Until recently there sat a four-metre whale bone in Gary Tonkin's home in Albany, on the south coast of Western Australia.
For 30 years the 74-year-old scrimshander worked on the sperm whale's jawbone and teeth, creating intricate engravings telling the story of an American whaling ship, The Kathleen.
He had no intention of exhibiting his decades of delicate scrimshaw work on the bone until a friend told Mr Tonkin "this has got to go out to the public".
Now the jaw has a home at the Albany Historic Whaling Station in a permanent exhibition, the Art of Scrimshaw.
As recently as 45 years ago the Cheynes Beach whaling station was a fully functioning whale processing factory, the last such operation in Australia.
It was in the 1970s, when Mr Tonkin moved from Victoria to Western Australia as an export meat inspector, regularly visiting the whaling station in search of whale bones and teeth to scrimshaw.
Mr Tonkin would tune in to local radio, listen for updates on how many whales had been caught and jump in his car next day to head to the station.
"I'd pick certain teeth out for scrimshaw and I used to have to toss up between what I could afford and what would be a good collector's item," he says.
"When the whaling finished, I had to borrow plenty of money to buy some bags of teeth to keep me going."
To keep up his art form nowadays, Mr Tonkin goes to private collectors who occasionally sell whale teeth and bone.
"I'll probably [scrimshaw] until they put me in the ground," he says.
More than 50 years as a scrimshander
Mr Tonkin travelled back and forth from the United States completing residencies at whaling museums.
He has had his scrimshaw art showcased at the Australian National Maritime Museum and in galleries across the US.
Fittingly, the jawbone is displayed at the Albany Historic Whaling Station in what used to be a sperm whale oil tank.
The whale oil was considered the highest quality for transmission fluids and lubricants and was exported across the world.
Mr Tonkin was 21 when he was transferred to Albany and he fell in love with the seaside town.
"I was young and I wanted to travel," he says.
"I fell in love with the sea.

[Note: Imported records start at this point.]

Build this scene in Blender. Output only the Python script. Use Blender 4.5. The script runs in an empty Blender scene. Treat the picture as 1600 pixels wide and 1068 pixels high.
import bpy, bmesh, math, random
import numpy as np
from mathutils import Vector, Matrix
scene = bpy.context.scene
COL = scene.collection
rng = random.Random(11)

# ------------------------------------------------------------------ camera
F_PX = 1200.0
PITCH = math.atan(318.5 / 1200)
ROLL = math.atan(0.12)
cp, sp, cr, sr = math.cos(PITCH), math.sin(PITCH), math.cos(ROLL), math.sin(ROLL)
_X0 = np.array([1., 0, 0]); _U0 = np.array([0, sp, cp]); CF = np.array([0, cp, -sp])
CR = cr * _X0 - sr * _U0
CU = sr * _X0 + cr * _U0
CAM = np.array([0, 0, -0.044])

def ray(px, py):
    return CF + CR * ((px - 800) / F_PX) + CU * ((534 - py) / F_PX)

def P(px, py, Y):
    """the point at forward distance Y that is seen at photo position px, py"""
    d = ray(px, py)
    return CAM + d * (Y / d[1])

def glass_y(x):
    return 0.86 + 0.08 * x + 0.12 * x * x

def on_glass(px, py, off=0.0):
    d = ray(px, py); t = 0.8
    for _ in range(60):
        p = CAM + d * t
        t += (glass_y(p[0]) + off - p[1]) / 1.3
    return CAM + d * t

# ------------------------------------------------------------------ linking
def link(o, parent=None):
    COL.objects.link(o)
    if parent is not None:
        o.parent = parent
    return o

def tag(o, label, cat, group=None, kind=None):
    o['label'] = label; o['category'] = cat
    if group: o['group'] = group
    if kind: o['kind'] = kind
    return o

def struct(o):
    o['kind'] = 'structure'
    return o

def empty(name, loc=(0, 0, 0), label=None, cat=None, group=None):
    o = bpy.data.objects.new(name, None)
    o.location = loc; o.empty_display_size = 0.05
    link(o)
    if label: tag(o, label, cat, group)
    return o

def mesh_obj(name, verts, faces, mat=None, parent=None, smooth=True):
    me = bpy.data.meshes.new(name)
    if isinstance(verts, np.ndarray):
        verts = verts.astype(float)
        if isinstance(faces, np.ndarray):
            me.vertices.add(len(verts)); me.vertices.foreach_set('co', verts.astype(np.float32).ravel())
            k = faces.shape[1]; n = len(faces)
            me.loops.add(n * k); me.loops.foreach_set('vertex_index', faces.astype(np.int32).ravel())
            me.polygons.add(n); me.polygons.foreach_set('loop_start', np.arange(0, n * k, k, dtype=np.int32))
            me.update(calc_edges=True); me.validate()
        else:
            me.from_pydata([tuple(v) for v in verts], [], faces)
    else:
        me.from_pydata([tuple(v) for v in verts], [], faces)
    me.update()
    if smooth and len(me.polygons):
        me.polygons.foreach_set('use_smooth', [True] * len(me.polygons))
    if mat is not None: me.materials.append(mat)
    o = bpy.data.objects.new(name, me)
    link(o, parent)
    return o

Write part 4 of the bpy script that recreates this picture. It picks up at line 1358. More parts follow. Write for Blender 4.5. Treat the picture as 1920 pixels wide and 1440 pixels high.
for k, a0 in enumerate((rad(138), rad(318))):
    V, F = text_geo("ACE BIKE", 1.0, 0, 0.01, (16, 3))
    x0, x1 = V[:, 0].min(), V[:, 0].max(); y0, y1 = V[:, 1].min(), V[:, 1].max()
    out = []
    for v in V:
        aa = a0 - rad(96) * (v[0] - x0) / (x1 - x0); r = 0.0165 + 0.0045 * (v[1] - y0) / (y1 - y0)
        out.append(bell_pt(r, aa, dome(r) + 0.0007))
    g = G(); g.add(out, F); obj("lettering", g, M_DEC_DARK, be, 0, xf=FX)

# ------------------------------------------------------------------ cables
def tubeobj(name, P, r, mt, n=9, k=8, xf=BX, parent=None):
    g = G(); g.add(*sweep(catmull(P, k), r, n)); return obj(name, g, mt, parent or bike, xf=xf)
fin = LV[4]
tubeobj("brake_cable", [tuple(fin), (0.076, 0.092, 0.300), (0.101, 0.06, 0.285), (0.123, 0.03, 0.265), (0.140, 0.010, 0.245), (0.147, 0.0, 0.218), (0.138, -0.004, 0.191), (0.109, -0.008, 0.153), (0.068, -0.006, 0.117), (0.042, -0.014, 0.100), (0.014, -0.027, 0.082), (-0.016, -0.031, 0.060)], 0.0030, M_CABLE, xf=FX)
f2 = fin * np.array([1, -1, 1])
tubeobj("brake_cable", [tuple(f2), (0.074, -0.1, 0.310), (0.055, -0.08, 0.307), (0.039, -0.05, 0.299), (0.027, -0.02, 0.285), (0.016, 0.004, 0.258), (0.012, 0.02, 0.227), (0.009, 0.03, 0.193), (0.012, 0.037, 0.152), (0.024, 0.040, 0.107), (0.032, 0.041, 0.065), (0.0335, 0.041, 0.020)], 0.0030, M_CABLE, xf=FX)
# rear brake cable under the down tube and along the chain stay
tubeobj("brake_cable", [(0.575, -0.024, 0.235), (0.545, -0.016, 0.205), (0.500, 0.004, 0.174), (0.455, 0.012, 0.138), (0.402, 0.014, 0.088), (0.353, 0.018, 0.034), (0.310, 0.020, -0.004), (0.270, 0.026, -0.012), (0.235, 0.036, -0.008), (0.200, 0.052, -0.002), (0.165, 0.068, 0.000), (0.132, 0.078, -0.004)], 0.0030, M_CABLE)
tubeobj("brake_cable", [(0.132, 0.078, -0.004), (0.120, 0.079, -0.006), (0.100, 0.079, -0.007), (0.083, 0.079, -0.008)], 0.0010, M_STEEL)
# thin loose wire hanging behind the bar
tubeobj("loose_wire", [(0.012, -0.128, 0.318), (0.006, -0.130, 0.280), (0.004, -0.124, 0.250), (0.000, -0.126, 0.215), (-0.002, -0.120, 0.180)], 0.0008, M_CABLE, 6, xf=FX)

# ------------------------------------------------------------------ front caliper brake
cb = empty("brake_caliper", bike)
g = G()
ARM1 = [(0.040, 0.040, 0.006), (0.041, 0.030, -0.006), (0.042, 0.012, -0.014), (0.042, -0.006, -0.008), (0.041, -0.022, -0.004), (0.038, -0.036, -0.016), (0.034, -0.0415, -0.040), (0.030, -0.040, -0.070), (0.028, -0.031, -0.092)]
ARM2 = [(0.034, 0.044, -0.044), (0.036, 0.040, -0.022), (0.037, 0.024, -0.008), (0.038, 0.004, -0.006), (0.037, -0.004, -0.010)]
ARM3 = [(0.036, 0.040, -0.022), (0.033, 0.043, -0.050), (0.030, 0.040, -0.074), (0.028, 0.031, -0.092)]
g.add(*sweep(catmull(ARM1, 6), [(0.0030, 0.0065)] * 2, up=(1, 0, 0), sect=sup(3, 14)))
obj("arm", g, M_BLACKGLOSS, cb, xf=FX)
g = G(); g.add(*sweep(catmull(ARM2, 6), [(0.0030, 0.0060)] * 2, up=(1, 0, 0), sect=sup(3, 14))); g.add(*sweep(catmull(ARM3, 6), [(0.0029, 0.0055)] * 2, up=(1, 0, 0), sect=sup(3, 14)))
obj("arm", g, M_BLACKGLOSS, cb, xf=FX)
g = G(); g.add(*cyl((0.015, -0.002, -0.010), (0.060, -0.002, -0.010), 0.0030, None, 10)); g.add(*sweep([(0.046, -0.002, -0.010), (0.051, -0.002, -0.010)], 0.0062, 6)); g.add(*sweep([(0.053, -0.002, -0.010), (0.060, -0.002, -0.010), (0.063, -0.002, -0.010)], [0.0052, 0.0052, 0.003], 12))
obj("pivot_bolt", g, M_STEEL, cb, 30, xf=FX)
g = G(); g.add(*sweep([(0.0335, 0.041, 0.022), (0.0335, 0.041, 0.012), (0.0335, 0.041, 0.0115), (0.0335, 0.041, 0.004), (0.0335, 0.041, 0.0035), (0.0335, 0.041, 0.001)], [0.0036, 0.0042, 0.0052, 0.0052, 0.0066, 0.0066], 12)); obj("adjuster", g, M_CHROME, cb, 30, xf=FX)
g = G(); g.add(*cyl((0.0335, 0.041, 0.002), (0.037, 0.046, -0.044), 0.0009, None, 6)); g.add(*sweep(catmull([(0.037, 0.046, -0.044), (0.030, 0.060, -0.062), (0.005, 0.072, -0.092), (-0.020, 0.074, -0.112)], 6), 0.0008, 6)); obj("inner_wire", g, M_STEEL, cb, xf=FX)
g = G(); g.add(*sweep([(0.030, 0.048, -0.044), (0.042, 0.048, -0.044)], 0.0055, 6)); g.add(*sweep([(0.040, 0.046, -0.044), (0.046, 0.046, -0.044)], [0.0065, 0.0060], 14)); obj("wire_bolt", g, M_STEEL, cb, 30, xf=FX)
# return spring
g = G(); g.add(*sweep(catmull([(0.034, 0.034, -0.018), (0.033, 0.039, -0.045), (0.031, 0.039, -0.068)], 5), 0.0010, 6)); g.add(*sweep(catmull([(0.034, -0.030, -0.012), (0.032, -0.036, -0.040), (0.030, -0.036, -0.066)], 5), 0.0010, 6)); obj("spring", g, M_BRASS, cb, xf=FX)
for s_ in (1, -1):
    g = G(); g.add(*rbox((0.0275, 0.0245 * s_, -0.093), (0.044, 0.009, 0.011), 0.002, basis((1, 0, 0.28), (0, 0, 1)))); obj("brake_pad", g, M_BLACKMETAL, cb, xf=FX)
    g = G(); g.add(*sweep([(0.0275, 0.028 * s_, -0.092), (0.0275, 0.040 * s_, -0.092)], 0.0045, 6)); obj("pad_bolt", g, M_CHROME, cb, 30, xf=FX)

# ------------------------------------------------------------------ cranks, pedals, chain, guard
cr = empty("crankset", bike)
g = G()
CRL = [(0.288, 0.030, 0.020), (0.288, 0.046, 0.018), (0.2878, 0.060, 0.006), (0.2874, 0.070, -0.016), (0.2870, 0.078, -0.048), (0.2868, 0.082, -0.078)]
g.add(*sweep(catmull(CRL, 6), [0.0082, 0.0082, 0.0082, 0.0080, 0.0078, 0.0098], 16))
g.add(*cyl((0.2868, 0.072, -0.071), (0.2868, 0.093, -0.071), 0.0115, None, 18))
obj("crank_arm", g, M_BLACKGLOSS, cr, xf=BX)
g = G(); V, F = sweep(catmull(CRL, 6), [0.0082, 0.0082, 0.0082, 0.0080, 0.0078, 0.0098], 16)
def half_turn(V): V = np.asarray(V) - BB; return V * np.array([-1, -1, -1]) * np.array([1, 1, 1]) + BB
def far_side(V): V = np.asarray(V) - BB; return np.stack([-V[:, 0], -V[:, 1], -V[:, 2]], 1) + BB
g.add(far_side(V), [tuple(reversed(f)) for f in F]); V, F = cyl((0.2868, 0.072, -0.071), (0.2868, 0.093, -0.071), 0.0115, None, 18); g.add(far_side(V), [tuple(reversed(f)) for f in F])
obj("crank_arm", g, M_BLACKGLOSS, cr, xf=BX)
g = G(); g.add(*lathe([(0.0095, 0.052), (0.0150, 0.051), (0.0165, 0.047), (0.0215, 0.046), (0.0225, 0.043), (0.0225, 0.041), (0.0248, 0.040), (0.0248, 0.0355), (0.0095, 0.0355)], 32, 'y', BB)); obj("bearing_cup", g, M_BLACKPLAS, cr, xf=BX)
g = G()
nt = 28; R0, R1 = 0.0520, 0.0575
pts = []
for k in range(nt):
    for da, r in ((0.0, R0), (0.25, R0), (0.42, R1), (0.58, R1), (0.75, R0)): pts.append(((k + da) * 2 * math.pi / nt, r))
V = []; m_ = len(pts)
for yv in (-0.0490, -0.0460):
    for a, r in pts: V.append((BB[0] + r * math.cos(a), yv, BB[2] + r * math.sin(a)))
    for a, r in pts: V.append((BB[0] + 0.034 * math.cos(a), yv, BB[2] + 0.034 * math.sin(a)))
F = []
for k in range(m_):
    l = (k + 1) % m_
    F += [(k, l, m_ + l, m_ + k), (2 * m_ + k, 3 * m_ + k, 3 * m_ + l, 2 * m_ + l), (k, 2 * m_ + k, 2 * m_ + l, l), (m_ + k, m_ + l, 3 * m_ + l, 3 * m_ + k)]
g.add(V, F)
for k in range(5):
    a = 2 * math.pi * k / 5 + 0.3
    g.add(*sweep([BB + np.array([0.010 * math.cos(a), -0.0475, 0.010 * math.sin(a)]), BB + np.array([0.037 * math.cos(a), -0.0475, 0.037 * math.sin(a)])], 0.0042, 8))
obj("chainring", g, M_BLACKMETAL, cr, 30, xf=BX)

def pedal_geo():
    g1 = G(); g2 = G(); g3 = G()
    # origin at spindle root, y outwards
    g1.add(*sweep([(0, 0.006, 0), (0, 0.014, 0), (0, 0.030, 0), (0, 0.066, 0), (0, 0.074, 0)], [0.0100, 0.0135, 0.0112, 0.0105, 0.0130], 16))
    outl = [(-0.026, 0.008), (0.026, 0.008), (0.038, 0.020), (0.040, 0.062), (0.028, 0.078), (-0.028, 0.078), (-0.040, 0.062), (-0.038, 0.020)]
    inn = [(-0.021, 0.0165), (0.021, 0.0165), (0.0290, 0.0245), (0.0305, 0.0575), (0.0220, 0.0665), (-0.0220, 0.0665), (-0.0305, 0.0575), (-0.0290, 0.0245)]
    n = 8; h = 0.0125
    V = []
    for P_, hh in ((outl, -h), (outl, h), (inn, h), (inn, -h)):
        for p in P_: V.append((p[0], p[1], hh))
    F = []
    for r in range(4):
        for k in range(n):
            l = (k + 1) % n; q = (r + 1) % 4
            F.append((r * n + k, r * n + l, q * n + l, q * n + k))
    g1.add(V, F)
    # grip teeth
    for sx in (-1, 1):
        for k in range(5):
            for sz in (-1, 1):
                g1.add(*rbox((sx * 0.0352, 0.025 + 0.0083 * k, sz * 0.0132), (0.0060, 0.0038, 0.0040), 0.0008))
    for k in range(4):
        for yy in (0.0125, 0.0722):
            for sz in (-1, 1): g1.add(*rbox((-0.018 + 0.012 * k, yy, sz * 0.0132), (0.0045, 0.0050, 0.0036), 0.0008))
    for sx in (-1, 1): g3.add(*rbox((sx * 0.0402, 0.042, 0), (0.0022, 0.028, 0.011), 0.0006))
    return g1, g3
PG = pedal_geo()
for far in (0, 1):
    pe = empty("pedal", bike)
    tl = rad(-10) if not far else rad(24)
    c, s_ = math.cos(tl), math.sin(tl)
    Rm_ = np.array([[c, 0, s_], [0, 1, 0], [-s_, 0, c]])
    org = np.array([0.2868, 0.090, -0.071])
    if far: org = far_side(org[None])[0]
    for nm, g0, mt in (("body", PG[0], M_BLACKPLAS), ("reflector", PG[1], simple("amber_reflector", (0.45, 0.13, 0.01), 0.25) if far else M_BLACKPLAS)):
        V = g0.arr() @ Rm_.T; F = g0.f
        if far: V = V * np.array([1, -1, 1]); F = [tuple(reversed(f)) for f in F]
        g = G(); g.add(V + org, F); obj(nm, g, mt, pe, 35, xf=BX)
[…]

The early diver crews took me under their wings and it was exciting having the whaling history [in Albany]."
It was there he was introduced to swimshawing.
"I used to just come out and be fascinated," he says.
"I can't explain it but it's the mystique of whaling history."
At the time the local museum was displaying an antique collection that included a piece of scrimshaw marked "Portland", Mr Tonkin's home town in Victoria.
"I just said there was a bit of a calling," he recalls.
Ship rammed and sunk by a whale
The practice of scrimshawing was typically a pastime of whalers and sailors at sea and is now considered a dying art.
Using tools that have changed very little to this day — including a scribe and knife — scrimshanders etch and carve pictures into whale bone or teeth, then rub soot into the engravings to create a black-on-white effect.
Mr Tonkin's work on the sperm whale jaw bone portrays the story of The Kathleen, a US whaling ship "rammed and sunk by an infuriated bull whale" in the early 1900s.
Each tooth represents an aspect of life at sea in a wooden ship and the hardships the crew faced, ranging from deaths on board to crews sharing a whale catch.
The little-known tale is documented in the book Bark Kathleen Sunk By a Whale by her master on the fateful voyage, Thomas H. Jenkins.
"Full of the mystery and thrill and terror of the deep sea", the book has been declared a culturally important work by US scholars and is in the public domain.